But then, the FDA itself, which oversees 80% of our food, hasn’t done adequate inspections for years. Farm fields are checked once in a decade. In addition, each food agency has multiple missions. The FDA’s drug-approval job tends to supersede its responsibilities for food. The USDA, which receives 80% of the food-safety budget, is supposed to promote the U.S. beef industry while protecting consumers from the worst meat and dairy producers.
Countries that have reformed their food-safety oversight -- Canada and Japan, for instance -- switched to a single agency. They also gave their food regulators more authority, and technology that allows quick tracking of food from farm to table. Yet such transformations won’t help unless the agency is properly funded and required to perform regular inspections.
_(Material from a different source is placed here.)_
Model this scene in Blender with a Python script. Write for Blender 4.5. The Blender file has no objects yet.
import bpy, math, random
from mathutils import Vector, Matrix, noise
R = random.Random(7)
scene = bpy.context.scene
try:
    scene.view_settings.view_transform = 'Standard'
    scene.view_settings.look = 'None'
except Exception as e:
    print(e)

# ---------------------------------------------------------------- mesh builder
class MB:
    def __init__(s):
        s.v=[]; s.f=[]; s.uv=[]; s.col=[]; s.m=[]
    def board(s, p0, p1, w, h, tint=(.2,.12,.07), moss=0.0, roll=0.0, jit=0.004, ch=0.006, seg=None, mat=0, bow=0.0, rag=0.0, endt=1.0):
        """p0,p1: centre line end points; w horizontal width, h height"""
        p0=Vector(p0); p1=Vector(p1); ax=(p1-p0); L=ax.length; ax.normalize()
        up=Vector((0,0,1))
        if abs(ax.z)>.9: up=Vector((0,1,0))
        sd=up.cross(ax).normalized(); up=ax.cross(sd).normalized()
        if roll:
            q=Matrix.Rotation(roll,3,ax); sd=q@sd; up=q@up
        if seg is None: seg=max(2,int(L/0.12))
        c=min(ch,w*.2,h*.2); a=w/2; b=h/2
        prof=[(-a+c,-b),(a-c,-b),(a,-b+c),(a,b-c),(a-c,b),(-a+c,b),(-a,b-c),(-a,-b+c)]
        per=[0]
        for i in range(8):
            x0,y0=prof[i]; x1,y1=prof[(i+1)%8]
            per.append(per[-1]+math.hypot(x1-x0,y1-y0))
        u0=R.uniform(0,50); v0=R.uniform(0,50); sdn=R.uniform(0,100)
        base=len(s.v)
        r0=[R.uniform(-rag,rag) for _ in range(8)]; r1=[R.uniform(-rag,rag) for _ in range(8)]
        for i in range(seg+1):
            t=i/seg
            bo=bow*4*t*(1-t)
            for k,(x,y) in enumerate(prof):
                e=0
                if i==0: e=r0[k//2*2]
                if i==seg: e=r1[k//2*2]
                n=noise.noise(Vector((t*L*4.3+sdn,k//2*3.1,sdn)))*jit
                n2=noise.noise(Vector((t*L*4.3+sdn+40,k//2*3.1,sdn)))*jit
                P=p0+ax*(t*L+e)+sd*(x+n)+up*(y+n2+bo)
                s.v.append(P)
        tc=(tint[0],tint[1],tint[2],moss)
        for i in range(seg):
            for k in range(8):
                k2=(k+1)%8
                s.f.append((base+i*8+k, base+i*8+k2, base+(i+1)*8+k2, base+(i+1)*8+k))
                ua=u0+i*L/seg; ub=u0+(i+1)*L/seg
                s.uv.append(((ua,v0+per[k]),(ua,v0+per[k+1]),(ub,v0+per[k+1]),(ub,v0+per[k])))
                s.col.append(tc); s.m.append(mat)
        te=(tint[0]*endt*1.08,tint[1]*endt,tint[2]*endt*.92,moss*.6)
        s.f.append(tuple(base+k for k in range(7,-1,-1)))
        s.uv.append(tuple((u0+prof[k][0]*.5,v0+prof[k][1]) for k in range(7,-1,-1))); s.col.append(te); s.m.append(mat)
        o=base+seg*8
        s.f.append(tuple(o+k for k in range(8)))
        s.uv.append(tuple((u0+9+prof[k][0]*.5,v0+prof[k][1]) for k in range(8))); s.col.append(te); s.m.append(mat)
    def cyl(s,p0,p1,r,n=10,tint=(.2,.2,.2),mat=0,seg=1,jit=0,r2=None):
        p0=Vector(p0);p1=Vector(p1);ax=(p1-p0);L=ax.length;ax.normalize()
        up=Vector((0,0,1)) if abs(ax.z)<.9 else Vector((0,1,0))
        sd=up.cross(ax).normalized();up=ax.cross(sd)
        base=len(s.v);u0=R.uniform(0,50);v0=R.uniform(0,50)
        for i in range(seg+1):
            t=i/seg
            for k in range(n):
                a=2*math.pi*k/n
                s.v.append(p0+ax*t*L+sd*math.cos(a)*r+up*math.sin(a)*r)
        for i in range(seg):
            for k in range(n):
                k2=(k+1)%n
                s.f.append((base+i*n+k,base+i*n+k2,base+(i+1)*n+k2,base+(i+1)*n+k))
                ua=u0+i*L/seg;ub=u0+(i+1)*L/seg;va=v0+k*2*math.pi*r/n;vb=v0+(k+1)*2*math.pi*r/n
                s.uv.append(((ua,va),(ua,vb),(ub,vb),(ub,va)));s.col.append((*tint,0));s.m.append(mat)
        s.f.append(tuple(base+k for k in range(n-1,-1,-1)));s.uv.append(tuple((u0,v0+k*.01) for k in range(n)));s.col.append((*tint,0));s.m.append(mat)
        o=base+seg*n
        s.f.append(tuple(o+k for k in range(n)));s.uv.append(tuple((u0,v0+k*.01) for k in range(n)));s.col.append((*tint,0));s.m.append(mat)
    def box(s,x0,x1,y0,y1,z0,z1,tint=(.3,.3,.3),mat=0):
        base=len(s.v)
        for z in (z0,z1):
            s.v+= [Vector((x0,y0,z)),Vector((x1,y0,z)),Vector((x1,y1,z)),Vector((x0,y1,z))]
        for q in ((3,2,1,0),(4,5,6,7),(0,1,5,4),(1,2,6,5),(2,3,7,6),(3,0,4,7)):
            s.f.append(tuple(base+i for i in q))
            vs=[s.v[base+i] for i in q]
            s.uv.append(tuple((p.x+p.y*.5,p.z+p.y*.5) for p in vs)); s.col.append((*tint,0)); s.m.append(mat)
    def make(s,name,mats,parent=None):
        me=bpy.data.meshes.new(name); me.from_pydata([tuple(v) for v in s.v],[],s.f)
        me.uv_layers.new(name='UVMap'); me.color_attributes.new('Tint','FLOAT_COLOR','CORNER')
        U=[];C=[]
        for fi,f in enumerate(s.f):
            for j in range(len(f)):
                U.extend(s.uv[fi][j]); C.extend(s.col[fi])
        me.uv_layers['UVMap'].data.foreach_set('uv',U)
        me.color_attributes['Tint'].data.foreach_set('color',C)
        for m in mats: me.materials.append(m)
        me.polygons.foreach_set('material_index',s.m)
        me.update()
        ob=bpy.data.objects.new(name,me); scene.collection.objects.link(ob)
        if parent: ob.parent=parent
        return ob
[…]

The tainted peanut products, which have sickened hundreds and may have caused nine deaths, represent a new level of food outrage, more serious than even the salmonella salsa and downer-cow beef recalls of 2008. In this case, the plant’s management allegedly knew it was shipping food products that could kill, and then lied about it. The ongoing criminal investigation is an appropriate response; this should be treated as seriously as a multiple homicide. What, you might wonder, were these people thinking? Possibly that food inspection is so lax, and the responses to mass poisonings so predictable -- official indignation followed by complacency -- that nothing much would be done about it.